▸ **Data**:
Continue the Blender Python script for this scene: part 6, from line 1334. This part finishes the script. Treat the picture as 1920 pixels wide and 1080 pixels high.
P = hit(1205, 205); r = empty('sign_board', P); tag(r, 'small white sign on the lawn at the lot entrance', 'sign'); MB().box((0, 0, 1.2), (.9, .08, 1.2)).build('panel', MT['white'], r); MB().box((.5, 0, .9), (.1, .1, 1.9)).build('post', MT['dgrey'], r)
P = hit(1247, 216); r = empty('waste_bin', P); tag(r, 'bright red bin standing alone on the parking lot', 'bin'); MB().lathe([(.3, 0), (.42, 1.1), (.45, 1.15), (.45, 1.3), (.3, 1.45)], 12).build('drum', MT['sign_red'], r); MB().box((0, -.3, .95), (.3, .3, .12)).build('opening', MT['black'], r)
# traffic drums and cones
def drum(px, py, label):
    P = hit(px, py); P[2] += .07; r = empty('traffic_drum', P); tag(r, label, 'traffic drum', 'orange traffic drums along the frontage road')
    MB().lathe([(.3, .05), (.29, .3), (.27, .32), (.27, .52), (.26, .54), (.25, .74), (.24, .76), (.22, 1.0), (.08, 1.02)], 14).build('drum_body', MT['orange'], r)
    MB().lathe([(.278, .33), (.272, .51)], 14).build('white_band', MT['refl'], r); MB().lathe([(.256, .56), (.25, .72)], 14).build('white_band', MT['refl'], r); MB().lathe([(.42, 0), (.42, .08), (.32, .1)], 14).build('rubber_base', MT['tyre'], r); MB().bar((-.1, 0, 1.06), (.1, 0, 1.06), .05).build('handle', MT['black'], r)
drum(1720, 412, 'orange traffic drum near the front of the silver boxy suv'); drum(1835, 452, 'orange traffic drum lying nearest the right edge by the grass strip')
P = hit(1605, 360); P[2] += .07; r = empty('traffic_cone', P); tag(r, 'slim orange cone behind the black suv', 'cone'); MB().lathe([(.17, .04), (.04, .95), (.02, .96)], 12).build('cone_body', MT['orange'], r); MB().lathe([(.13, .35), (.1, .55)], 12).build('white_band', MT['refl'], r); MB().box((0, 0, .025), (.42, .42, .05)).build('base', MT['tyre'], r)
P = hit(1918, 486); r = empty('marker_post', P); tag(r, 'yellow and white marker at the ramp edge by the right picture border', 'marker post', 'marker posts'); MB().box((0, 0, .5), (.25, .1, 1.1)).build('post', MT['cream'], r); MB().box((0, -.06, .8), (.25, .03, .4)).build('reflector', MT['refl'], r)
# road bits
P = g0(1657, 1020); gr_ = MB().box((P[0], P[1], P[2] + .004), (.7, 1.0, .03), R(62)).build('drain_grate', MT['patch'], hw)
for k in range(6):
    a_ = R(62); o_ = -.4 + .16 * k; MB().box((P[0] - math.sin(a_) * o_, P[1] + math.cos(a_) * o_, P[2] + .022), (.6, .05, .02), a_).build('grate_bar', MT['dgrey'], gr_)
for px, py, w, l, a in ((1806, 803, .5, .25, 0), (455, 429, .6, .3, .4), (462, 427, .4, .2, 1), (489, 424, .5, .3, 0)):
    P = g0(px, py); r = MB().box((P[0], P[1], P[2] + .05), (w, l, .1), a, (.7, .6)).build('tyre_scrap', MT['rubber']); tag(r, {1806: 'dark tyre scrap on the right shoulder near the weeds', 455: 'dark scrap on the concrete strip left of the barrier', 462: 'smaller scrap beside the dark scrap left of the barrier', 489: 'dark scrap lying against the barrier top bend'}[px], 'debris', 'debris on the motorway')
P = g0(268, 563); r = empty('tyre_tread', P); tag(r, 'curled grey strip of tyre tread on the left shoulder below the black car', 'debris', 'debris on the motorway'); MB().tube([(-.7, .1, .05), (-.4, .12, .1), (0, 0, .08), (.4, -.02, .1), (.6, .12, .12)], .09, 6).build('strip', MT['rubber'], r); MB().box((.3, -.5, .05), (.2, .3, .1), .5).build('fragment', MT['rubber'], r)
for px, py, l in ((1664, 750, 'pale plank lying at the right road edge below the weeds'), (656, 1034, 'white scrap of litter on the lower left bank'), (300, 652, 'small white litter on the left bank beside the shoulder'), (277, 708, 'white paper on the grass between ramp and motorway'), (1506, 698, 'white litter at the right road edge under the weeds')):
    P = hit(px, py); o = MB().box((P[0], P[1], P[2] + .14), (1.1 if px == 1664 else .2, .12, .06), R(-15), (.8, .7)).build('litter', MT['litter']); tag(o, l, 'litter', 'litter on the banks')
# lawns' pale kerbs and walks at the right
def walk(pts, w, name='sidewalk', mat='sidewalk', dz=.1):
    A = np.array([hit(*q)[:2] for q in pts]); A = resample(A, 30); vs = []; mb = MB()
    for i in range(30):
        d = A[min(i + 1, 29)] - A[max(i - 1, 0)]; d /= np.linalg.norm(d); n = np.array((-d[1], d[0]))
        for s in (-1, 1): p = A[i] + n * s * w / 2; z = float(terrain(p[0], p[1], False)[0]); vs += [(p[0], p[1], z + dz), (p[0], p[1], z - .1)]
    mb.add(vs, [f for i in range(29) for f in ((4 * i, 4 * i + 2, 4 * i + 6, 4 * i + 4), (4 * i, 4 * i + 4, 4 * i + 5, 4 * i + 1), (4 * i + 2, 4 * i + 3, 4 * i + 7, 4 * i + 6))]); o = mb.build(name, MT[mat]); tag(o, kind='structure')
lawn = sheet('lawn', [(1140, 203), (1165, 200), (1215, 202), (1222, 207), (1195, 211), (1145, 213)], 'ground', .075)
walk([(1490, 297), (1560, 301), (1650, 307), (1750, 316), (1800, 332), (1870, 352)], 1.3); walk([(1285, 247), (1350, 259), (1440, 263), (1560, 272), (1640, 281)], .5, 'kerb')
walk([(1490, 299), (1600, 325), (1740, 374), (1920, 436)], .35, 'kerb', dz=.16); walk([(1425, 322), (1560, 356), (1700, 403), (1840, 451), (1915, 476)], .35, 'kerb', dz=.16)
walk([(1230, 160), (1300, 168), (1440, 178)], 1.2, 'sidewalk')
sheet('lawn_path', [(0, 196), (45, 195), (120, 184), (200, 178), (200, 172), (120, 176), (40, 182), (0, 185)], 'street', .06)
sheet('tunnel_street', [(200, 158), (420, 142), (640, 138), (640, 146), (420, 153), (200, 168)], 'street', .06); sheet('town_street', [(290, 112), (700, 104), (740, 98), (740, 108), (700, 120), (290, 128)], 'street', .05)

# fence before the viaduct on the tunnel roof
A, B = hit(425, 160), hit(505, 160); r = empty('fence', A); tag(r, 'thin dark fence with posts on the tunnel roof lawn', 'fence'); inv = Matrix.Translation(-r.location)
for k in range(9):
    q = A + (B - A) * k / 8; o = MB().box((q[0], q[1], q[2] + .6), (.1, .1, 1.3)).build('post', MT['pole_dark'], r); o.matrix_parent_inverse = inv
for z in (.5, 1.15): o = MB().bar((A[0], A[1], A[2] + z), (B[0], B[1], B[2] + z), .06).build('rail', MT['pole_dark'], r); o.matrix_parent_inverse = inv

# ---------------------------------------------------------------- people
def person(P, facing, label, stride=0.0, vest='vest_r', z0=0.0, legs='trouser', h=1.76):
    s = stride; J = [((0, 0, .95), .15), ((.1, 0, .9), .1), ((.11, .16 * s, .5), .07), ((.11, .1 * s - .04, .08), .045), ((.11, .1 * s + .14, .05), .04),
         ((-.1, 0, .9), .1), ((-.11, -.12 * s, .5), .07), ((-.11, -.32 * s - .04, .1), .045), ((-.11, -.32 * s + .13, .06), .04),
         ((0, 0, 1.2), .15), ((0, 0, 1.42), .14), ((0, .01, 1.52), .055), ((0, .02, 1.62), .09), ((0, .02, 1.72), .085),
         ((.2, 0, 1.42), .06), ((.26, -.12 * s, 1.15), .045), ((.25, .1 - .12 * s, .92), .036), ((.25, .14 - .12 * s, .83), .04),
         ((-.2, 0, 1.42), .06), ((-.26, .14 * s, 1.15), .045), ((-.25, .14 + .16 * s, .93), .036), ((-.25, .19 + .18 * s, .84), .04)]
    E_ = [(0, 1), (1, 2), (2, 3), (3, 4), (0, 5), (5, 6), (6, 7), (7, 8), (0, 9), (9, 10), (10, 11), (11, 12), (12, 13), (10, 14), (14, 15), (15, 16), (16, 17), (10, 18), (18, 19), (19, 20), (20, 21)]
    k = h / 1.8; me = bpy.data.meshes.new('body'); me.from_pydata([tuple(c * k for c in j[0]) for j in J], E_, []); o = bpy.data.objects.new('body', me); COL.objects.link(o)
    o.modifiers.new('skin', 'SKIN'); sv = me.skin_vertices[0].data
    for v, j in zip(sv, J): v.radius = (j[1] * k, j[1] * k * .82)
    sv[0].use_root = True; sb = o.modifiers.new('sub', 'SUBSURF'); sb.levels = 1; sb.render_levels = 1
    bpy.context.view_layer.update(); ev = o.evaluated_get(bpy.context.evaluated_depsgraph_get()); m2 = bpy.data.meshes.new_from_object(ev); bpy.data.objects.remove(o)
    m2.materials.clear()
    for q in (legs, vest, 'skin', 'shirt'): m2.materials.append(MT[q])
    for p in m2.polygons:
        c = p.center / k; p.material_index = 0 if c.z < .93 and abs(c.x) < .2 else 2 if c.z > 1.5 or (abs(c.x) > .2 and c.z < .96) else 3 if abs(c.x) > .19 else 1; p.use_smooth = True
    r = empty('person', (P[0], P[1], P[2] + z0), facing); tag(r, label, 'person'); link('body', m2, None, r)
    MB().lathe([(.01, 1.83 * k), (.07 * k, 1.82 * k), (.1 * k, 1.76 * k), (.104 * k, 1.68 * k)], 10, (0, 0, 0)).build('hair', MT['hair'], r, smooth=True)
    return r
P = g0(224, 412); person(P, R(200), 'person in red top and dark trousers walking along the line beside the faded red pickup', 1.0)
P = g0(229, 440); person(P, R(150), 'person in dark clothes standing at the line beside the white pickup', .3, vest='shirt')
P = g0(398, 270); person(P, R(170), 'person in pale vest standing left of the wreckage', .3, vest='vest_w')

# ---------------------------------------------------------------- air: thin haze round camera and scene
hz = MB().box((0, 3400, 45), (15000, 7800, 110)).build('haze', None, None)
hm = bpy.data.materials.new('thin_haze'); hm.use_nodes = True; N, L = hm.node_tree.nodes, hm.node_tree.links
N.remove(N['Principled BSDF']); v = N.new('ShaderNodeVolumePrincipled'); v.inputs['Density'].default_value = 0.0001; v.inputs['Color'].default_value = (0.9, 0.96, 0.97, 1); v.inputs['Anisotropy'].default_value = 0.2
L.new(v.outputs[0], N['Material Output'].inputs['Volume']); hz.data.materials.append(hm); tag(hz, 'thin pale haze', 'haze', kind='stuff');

▸ **Stated exercise**:
Copy all lines from the material that include "scene".

▸ **Output below**:
Continue the Blender Python script for this scene: part 6, from line 1334. This part finishes the script. Treat the picture as 1920 pixels wide and 1080 pixels high.
# ---------------------------------------------------------------- air: thin haze round camera and scene